L. Rodrigues disse...

É, cara Once in a While, a percepção de liberdade é maior. Mas escolhas demais tornam o acto da escolha angustiante, quase paralizante. Quando apesar da angustia se escolhe, a expectativa é muito maior para uma coisa escolhida entre 50, do que outra entre 5, e como tal o potncial de desilusão aumenta. Além disso aumenta o que os economistas chamam "oportunity cost": neste caso a fruição dos 49 produtos preteridos.

É claro que estas coisas não são nada óbvias.

CPrice disse...

É claro que não .. não são nada óbvias como muito bem escreve l. rodrigues .. e depois, eu que gosto de complicar, penso, quem é que reduz o universo das minhas escolhas ? e como o escolhe ? ;)
mas isso sou eu .. que de complicadinha da silva, tenho tudo.
(risos)

L. Rodrigues disse...

Sim, é a pergunta que se coloca. Quem escolhe quanto é suficiente?
Creio que uma das causas do excesso presente nas sociedades modernas é a visão "supply side" da vida, que implica criar necessidades onde elas não existe.
Não seria preciso limitar as escolhas individuais se se limitassem as escolhas industriais, numa perspectiva de sustentabilidade.

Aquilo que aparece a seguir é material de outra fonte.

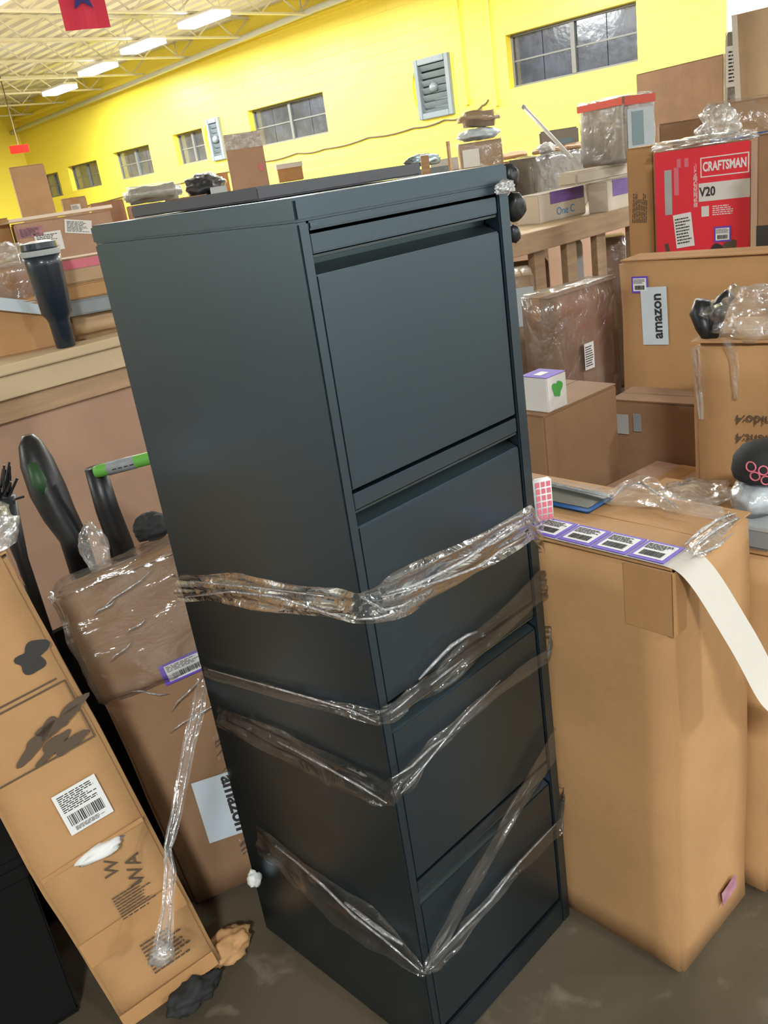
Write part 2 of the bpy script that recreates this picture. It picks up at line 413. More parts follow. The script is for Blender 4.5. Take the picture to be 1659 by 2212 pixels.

(Neste aspecto assumo o meu lado de hipocrita, já que ganho a vida a fomentar essas necessidades.)

CPrice disse...

ou seja: olha para o que eu digo .. (?) .. de facto.
Aí tenho de concordar. Criar necessidades onde elas não existem leva-nos a optar por coisas .. hum .. sem as quais passaríamos bem, suponho.

Anónimo disse...

Brincadeira à parte e com o devido respeito, tem sido com inconfessável prazer e curiosidade que, cinicamente, observo (leio) à distância uma troca de palavras deliciosas entre uma "complicadinha da silva" e um "hipócrita oculto". Como resolvi intervir, vou permitir-me à liberdade de desempatar, apesar de não haver lugar para empates e desempates. Pois é, l rodrigues, não te reconheço como hipócrita mas tens um nada de fundamentalista, como todos os filósofos da era moderna, por isso, e neste caso em particular, "estou" com a once in a whlie. Tanta escolha para quê? Tanta opção para quê? Para estarmos, aparentemente e momentâneamente, bem com as nossas consciências? Mesmo que isso nosleve a optar por coisas com as quais passaríamos bem?